There are similarities between the file system permissions used in Linux and Windows NTFS file permissions. Discuss. 

Topic 7 : Windows Internals 

Task 7.1 – Weekly summary of lecture slides 

Complete a summary of the week’s lecture material as per the guidelines above. 

Topic 7 questions: 

Task 7.2 

There are many common elements between Linux shell scripting and Windows batch file scripting. 

List five (5) such similarities describing common characteristics as well as any differences.

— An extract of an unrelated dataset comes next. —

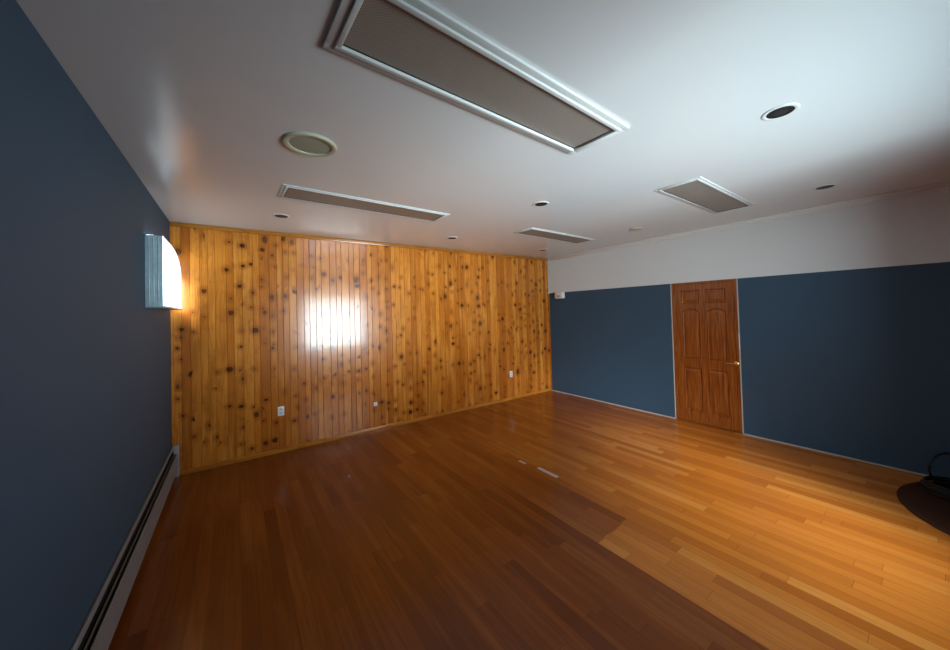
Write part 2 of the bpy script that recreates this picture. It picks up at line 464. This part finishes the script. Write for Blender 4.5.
# ------------------------------------------------------------------ baseboard heater along the left wall
HY0, HY1 = -5.30, -.035
ht = thing('baseboard_heater', 'long grey metal baseboard heater running along the foot of the dark blue wall', 'heater', (0, 0, 0))
bm = bmesh.new()
box(bm, .001, .010, HY0, HY1, .02, .336, bev=.001)
box(bm, .001, .018, HY0, HY1, .328, .336, bev=.003)
obj('back_panel', bm, M['heater'], ht)
bm = bmesh.new()
box(bm, .044, .050, HY0, HY1, .085, .248, bev=.002)
box(bm, .040, .050, HY0, HY1, .243, .250, bev=.002)
box(bm, .030, .050, HY0, HY1, .080, .088, bev=.002)
obj('front_panel', bm, M['heater'], ht)
bm = bmesh.new(); bm2 = None
box(bm, .001, .062, -.036, -.004, 0, .340, bev=.008)
obj('end_cap', bm, M['heater'], ht, True)
bm = bmesh.new()
box(bm, .001, .062, HY0-.03, HY0, 0, .340, bev=.008)
obj('end_cap', bm, M['heater'], ht, True)
bm = bmesh.new(); box(bm, .022, .027, HY0, HY1, .240, .262, bev=.001)
obj('damper', bm, M['fin'], ht)
bm = bmesh.new(); tube(bm, [(.030, HY0, .15), (.030, HY1, .15)], .010, 10)
yv = HY0+.05
while yv < HY1-.05:
    box(bm, .0125, .0425, yv, yv+.001, .10, .20); yv += .012
fo = obj('heating_element', bm, M['fin'], ht)
obj('shadow_liner', B((.0105, .012, HY0, HY1, .03, .285)), M['slot'], ht).name = 'slot_shade'  # near-black sheet: the shade inside the slot put into its colour

# ------------------------------------------------------------------ ceiling lights (all off)
def ceiling_light(ln, wd, f, dp):
    r = bpy.data.objects.new('ceiling_light', None); COL.objects.link(r)
    bm = bmesh.new()
    hx, hy = ln/2, wd/2
    def ring(o, i, za, zb, bev):
        # rectangular ring, as four mitred bars
        for (x0, x1, y0, y1) in ((-hx-o, hx+o, hy+i, hy+o), (-hx-o, hx+o, -hy-o, -hy-i), (-hx-o, -hx-i, -hy-i, hy+i), (hx+i, hx+o, -hy-i, hy+i)):
            box(bm, x0, x1, y0, y1, za, zb, bev=bev)
    ring(f, .022, -.014*dp, -.0005, .002)
    ring(.022, 0, -.024*dp, -.0005, .002)
    obj('frame', bm, M['fixture'], r, True)
    bm = bmesh.new(); box(bm, -hx, hx, -hy, hy, -.008, -.0005)
    obj('diffuser', bm, M['diffuser'], r)
    bm = bmesh.new()
    g_ = .006
    for (x0, x1, y0, y1) in ((-hx, hx, hy-g_, hy), (-hx, hx, -hy, -hy+g_), (-hx, -hx+g_, -hy+g_, hy-g_), (hx-g_, hx, -hy+g_, hy-g_)):
        box(bm, x0, x1, y0, y1, -.0105, -.008)
    obj('gap_shade', bm, M['dark'], r)  # dark strip: shade of the gap round the diffuser put into colour
    return r
GL = 'unlit fluorescent ceiling fixtures'
for (cx, cy, ln, wd, rz, lb) in (
    (1.66, -3.712, 1.47, .300, 2.6, 'large unlit rectangular fluorescent fixture with beige diffuser, nearest overhead'),
    (1.67, -1.635, 1.49, .270, 2.2, 'long narrow unlit ceiling fixture beyond the round cream ceiling speaker'),
    (4.385, -3.575, 1.32, .290, .8, 'unlit rectangular ceiling fixture beside the pale upper wall, above the wooden door'),
    (4.365, -1.600, 1.32, .270, 2.2, 'smallest-looking unlit ceiling fixture near the far right corner of the pine wall')):
    r = ceiling_light(ln, wd, .056 if ln == 1.47 else .044, 1 if ln == 1.47 else .5); r.location = (cx, cy, H); r.rotation_euler = (0, 0, math.radians(rz))
    r['label'] = lb; r['category'] = 'ceiling light'; r['group'] = GL

# round ceiling speaker
sp = thing('ceiling_speaker', 'round cream speaker cover with yellowed rim set in the ceiling', 'speaker', (.958, -2.655, H))
bm = bmesh.new(); lathe(bm, [(.150, 0), (.153, -.006), (.146, -.014), (.130, -.016), (.118, -.010), (.116, -.003)], 56)
obj('rim', bm, M['ivory'], sp, True)
bm = bmesh.new(); lathe(bm, [(0, -.009), (.06, -.0085), (.117, -.006), (.117, -.001)], 56)
obj('grille', bm, M['ivory_grille'], sp, True)

# recessed downlights
def downlight():
    r = bpy.data.objects.new('recessed_downlight', None); COL.objects.link(r)
    bm = bmesh.new(); lathe(bm, [(.082, 0), (.082, -.003), (.077, -.005), (.066, -.0045), (.061, -.003), (.061, -.0005)], 40)
    obj('trim_ring', bm, M['ceiling'], r, True)
    bm = bmesh.new(); lathe(bm, [(.0615, -.0035), (.050, -.0030), (.030, -.0024), (0, -.0024)], 40)
    obj('baffle', bm, M['dark'], r, True)
    bm = bmesh.new(); lathe(bm, [(.034, -.0022), (.032, -.0030), (.02, -.0036), (0, -.0038)], 32)
    obj('bulb', bm, M['lamp_glass'], r, True)
    return r
spots = [(3.040, -4.435, 'recessed downlight with dark bulb and white ring, the one nearest the camera'),
         (5.004, -4.304, 'dark recessed downlight near the pale upper wall, right of the door fixture'),
         (3.072, -2.557, 'dark recessed downlight in mid ceiling, just past the end of the large fixture'),
         (.970, -.822, 'dark recessed downlight near the pine wall, by the left end of the narrow fixture'),
         (3.095, -.763, 'faint recessed downlight close above the middle of the pine wall'),
         (5.022, -.690, 'faint recessed downlight in the far right corner where pine meets pale wall')]
proto = downlight()
for k, (x_, y_, lb) in enumerate(spots):
    o = proto if k == 0 else copy_tree(proto)
    o.location = (x_, y_, H); o['label'] = lb; o['category'] = 'downlight'; o['group'] = 'recessed downlights in the ceiling'
cv = thing('ceiling_cover_plate', 'pale round blank cover plate on the ceiling between two right-hand fixtures', 'cover plate', (5.0, -2.457, H))
bm = bmesh.new(); lathe(bm, [(.088, 0), (.088, -.006), (.080, -.010), (.03, -.011), (0, -.011)], 40)
obj('plate', bm, M['cream'], cv, True)

# ------------------------------------------------------------------ outlets and small boxes
def outlet(x_, z_, label):
    r = thing('wall_outlet', label, 'outlet', (x_, 0, z_), 'white electrical outlets low on the pine wall')
    obj('cover_plate', B((-.036, .036, -.007, -.0005, -.058, .058), bev=.003), M['white_plastic'], r, True)
    for s_ in (.024, -.024):
        so = obj('socket', B((-.017, .017, -.010, -.007, -.014+s_, .014+s_), bev=.002), M['fixture'], r, True)
        obj('slot', B((-.008, -.0055, -.0105, -.0098, -.004+s_, .006+s_), (.0055, .008, -.0105, -.0098, -.004+s_, .006+s_),
                      (-.002, .002, -.0105, -.0098, -.011+s_, -.007+s_)), M['dark'], so)
    bm = bmesh.new(); lathe(bm, [(0, 0), (.004, 0), (.003, .0015), (0, .002)], 12); bm.transform(Matrix.Rotation(math.radians(90), 4, 'X'))
    obj('screw', bm, M['fin'], r, True, (0, -.007, 0))
    return r
outlet(1.012, .51, 'white outlet low on the left part of the pine wall')
outlet(4.775, .48, 'white outlet low on the right part of the pine wall, near the blue wall')
j = thing('phone_jack', 'small white jack box low on the pine wall between the two outlets', 'jack', (2.185, 0, .385))
obj('box', B((-.026, .026, -.028, -.0005, -.026, .026), bev=.006), M['white_plastic'], j, True)
obj('port', B((-.007, .007, -.0285, -.0275, -.010, .000)), M['dark'], j)
bm = bmesh.new(); tube(bm, [(.026, -.010, -.004), (.050, -.006, -.002), (.080, -.006, .012), (.105, -.006, .020)], .004, 8)
obj('cord', bm, M['dark'], j, True)
s = thing('motion_sensor', 'small white sensor box high in the corner of the blue wall by the pine wall', 'sensor', (W, -.33, 1.962))
obj('body', B((-.075, -.001, -.105, .105, -.064, .066), bev=.014), M['white_plastic'], s, True)
obj('lens', B((-.078, -.073, -.05, .05, -.045, .004), bev=.002), M['cream'], s, True)

# pale bits of tape on the floor
def tape(x_, y_, ln, wd, rz, label):
    bm = bmesh.new(); n = 8
    top = [[bm.verts.new((sx*wd/2 + .0015*math.sin(k*2.1), -ln/2+ln*k/n, .0018)) for sx in (-1, 1)] for k in range(n+1)]
    bot = [[bm.verts.new((sx*wd/2 + .0015*math.sin(k*2.1), -ln/2+ln*k/n, .0003)) for sx in (-1, 1)] for k in range(n+1)]
    for k in range(n):
        bm.faces.new((top[k][0], top[k][1], top[k+1][1], top[k+1][0]))
        bm.faces.new((top[k][0], top[k+1][0], bot[k+1][0], bot[k][0])); bm.faces.new((top[k][1], bot[k][1], bot[k+1][1], top[k+1][1]))
    o = obj('floor_tape', bm, M['tape'], None, False, (x_, y_, 0), label=label, category='tape', group='pale strips stuck on the floor')
    o.rotation_euler = (0, 0, rz)
tape(3.160, -2.450, .27, .042, 0, 'pale strip stuck on the middle of the wooden floor, the longer one')
tape(3.120, -2.110, .10, .030, .1, 'short faint pale strip on the floor, beyond the longer strip')

# ------------------------------------------------------------------ dark things by the right edge
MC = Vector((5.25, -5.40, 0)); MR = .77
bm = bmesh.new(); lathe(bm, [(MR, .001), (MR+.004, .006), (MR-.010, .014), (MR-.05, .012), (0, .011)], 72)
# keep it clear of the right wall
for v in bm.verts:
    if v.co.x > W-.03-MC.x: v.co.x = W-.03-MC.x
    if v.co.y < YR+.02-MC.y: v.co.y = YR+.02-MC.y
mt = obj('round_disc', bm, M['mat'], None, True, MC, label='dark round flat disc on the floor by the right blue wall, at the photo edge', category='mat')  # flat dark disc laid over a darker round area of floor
cb = thing('cable_coil', 'black cable coil with a raised loop, lying on the dark round disc', 'cable', (5.50, -4.93, .014))
bm = bmesh.new(); pts = []
for k in range(150):
    a_ = k/150*2*math.pi*5; rr_ = .17+.012*math.sin(k*.13)
    pts.append((rr_*math.cos(a_), rr_*math.sin(a_), .010 + .016*(k/30)))
tube(bm, pts, .009, 8)
obj('coil', bm, M['black_rubber'], cb, True)
bm = bmesh.new(); pts = []
for k in range(48):
    a_ = k/48*2*math.pi
    pts.append((.13 + .15*math.cos(a_)*.8, .05-.15*math.cos(a_)*.55, .165+.135*math.sin(a_)))
tube(bm, pts, .009, 8, closed=True)
obj('loop', bm, M['black_rubber'], cb, True)
bm = bmesh.new(); tube(bm, [(-.02, 0, .10), (.03, -.01, .13), (.075, -.03, .14)], .016, 12)
obj('plug', bm, M['white_plastic'], cb, True)

# ------------------------------------------------------------------ light: daylight through the windows
w = bpy.data.worlds.new('World'); sc.world = w; w.use_nodes = True
nt = w.node_tree; bg = nt.nodes['Background']
tc = nt.nodes.new('ShaderNodeTexCoord'); sx = nt.nodes.new('ShaderNodeSeparateXYZ'); nt.links.new(tc.outputs['Generated'], sx.inputs[0])
cr = nt.nodes.new('ShaderNodeValToRGB'); mr = nt.nodes.new('ShaderNodeMapRange')
nt.links.new(sx.outputs[2], mr.inputs[0]); mr.inputs[1].default_value = -1; mr.inputs[2].default_value = 1
nt.links.new(mr.outputs[0], cr.inputs[0]); nt.links.new(cr.outputs[0], bg.inputs[0])
e = cr.color_ramp.elements
e[0].position = 0.0; e[0].color = (.09, .12, .13, 1)      # ground outside, darkened straight down to dim the ceiling by the window
e[1].position = 1.0; e[1].color = (.34, .38, .43, 1)
m_ = e.new(.2); m_.color = (.34, .43, .45, 1)
m_ = e.new(.36); m_.color = (.66, .78, .82, 1)
m_ = e.new(.49); m_.color = (.74, .86, .90, 1)
m_ = e.new(.53); m_.color = (.42, .44, .46, 1)
def wm(op, a, b=None):
    x = nt.nodes.new('ShaderNodeMath'); x.operation = op
    for k, v in enumerate((a, b)):
        if v is None: continue
        if isinstance(v, bpy.types.NodeSocket): nt.links.new(v, x.inputs[k])
        else: x.inputs[k].default_value = v
    return x.outputs[0]
# sky lobe added to light the right floor, ground lobe to brighten the ceiling
q_ = wm('DIVIDE', wm('ADD', sx.outputs[0], .43), .20)
lobe = wm('EXPONENT', wm('MULTIPLY', wm('MULTIPLY', q_, q_), -1.0))
sky = wm('ADD', wm('MULTIPLY', lobe, 215.0), 20.0)
up = nt.nodes.new('ShaderNodeMapRange'); nt.links.new(sx.outputs[2], up.inputs[0]); up.inputs[1].default_value = 0.0; up.inputs[2].default_value = .26
g_q = wm('DIVIDE', wm('SUBTRACT', sx.outputs[0], .06), .36)
gnd = wm('ADD', 34.0, wm('MULTIPLY', wm('EXPONENT', wm('MULTIPLY', wm('MULTIPLY', g_q, g_q), -1.0)), 52.0))
st = wm('ADD', wm('MULTIPLY', up.outputs[0], sky), wm('MULTIPLY', wm('SUBTRACT', 1.0, up.outputs[0]), gnd))
nt.links.new(st, bg.inputs[1])
ld = bpy.data.lights.new('recess_portal', 'AREA'); ld.shape = 'RECTANGLE'; ld.size = rw-.1; ld.size_y = rh-.1
ld.cycles.is_portal = True
lo = bpy.data.objects.new('recess_portal', ld); COL.objects.link(lo)
lo.location = ((RX0+RX1)/2, YG+.07, (RZ0+RZ1)/2); lo.rotation_euler = (math.radians(90), 0, 0)

# ------------------------------------------------------------------ camera
f, yaw, pitch, roll = 340.648, .62897, .019019, -.027361
F = Vector((math.sin(yaw)*math.cos(pitch), math.cos(yaw)*math.cos(pitch), math.sin(pitch)))
Rt = Vector((math.cos(yaw), -math.sin(yaw), 0)); Up = Rt.cross(F)
R2 = math.cos(roll)*Rt + math.sin(roll)*Up; U2 = -math.sin(roll)*Rt + math.cos(roll)*Up
cam = bpy.data.cameras.new('camera'); co = bpy.data.objects.new('camera', cam); COL.objects.link(co)
mat = Matrix((R2, U2, -F)).transposed().to_4x4(); mat.translation = Vector((.57578, -4.96645, 1.68498))
co.matrix_world = mat
cam.sensor_width = 36; cam.lens = 36*f/950
cam.shift_x = -9.1303/950; cam.shift_y = -20.2905/950
cam.clip_start = .02
sc.camera = co

vs_ = sc.view_settings; vs_.view_transform = 'Standard'; vs_.look = 'None'; vs_.gamma = 1; vs_.use_curve_mapping = False
vs_.exposure = -0.1
try: sc.cycles.max_bounces = 12; sc.cycles.diffuse_bounces = 8
except Exception: pass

Include at least 1 example in each case. 

Topic 8 : File Sharing 

Task 8.1 – Weekly summary of lecture slides 

Complete a summary of the week’s lecture material as per the guidelines above. 

Topic 8 questions: 

Task 8.2 

Samba servers perform the same role as a Windows servers; that is they both allow the sharing of foldersdirectories and their contained files to Windows clients. 

1. Describe how to setup a shared folder on a Windows XP machine to share a folder with your student ID as the share name. 

The share should be writable; it should use user security and only allow access to two specified users. 

2. Configure the same setup using Samba. 

Your write-up of this exercise should include a screen capture of the Windows share dialog, and a printout of the smb.conf file. 

Task 8.3 

Discuss with appropriate screen captures at least 3 ways to establish a connection from a Windows client to a Windows or Samba server. 

Topic 9 : Remote Access 

Task 9.1 – Weekly summary of lecture slides 

Complete a summary of the week’s lecture material as per the guidelines above. 

Topic 9 questions: 

Task 9.2 

The Remote Access lab session details how to: 

1. Administer (via command line) a Linux machine from a Linux machine via an ssh connection 

2. Run GUI applications across the ssh link 

3. Copy file between machines using scp 

4. Administer a remote Linux machine from XP (command line only) 

5. Connect to a remote XP machine using Remote Desktop 

Detail with appropriate screenshots the procedures required to accomplish each of the above networking tasks. 

Your descriptions should help you consolidate some of the procedures that can be used to access remote machine via a network connection.